I’ve looked in the face of a monster. I saw such a thing this night, a creature crawling with the guilt of an act she should be destroyed for, but our job was not to restrain her. Not to condemn her, but to, in our own way, to expose her reality. We did that, and not a single word of direct admission ever passed her lips. God did not grant us that, He granted us our intelligence to read between her lies, her steel conviction in her false words, and yet we all knew: she, us and the stars, of what she did many years ago and what may come later. Our microscopic cracks in the armor may pay dividends in the future, it may not, but I stood there, making sure the subtle act of confession, if it had come, would be safe. I listened and prayed that she would finally break and give a man wronged peace. It did not come, but it mattered not. I listened and I knew… I was there for a reason and that reason was to hear. To learn. To be the one to celebrate our small victory as the others thought too much of what could be. I was there warrior while they were the philosophers. I was the Spartan to their Atheinain. The Spartacus to their Plato.

I drank to our phantom accomplishment. I drank to live. I drank to feel beyond the petty cold and the crystals of snow that fell around me as I took in the taste of victory.

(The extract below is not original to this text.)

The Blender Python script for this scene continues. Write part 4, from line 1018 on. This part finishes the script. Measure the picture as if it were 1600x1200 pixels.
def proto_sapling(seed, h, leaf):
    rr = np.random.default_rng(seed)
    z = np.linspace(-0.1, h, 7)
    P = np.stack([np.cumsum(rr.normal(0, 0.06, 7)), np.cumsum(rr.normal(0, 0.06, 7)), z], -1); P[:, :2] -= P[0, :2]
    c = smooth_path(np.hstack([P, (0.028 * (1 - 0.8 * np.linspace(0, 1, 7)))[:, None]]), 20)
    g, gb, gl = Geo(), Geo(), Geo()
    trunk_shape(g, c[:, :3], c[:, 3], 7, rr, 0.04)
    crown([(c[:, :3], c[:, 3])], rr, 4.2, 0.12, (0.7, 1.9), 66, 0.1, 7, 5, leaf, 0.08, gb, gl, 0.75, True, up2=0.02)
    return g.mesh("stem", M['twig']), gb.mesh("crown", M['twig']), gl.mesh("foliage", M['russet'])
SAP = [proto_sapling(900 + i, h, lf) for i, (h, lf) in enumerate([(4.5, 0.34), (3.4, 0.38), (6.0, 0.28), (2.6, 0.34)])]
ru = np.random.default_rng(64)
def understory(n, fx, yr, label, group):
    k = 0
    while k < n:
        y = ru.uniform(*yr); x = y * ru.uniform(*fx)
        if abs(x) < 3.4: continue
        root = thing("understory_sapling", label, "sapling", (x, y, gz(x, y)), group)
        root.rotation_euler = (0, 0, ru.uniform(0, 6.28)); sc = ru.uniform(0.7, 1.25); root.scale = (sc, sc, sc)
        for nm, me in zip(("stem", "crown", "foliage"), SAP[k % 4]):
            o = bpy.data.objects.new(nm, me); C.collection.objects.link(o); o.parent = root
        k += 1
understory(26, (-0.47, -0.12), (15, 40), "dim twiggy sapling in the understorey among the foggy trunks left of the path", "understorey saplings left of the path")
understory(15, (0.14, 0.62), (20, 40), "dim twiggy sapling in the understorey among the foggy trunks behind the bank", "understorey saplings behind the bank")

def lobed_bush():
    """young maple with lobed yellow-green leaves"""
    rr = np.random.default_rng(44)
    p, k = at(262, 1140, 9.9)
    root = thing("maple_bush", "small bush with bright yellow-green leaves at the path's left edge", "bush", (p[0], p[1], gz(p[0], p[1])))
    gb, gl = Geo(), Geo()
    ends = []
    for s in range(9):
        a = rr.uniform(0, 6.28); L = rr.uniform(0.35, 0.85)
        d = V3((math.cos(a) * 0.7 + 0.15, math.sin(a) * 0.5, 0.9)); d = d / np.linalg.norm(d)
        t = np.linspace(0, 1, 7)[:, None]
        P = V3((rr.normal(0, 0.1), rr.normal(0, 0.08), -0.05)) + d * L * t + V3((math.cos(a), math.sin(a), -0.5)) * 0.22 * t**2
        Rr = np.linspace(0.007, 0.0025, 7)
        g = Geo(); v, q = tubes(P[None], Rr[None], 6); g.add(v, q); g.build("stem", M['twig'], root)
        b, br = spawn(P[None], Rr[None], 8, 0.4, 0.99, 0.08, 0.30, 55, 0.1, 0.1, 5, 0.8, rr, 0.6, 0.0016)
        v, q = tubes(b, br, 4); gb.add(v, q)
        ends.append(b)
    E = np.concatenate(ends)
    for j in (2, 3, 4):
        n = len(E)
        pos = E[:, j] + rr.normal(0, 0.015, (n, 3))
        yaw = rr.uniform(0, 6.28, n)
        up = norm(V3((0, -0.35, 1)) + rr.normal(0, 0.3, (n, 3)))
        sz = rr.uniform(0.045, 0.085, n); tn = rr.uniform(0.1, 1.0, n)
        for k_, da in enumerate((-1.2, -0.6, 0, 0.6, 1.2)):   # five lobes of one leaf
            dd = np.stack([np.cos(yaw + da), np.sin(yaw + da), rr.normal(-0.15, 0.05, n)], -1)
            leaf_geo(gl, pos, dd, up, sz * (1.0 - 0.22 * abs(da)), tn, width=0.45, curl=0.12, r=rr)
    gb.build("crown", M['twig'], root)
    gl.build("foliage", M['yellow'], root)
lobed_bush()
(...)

The fight we fought today, in our lives, in our souls, is not a simple clash of shields and spears and swords for history. Our civilization prevents that honor. We have lost the overt glory of such things. Instead, I was able to raise a glass to the monster, her lies and our small entrance into her twisted soul, and the glory of a single life made better, a single life made truth, by the simple act of having the courage to say: no, you are wrong. No, you are lying.

These things are forgotten in our world of relative reality. These things are in the ground with our distance ancestors. We take the flame and pass it slowly, by subversion, under the noses of our so-called betters who lost the honor of men when they took the reigns of power outside the wall of warrior pride. They never shed a drop of blood or sweat for what we do, nor do they care. They our outsiders. They are lost to the common man.

I take away from this trip for money a lesson all men should learn: stand and fight, for the pride of the battle matters not in victory or defeat, but the very act of participation.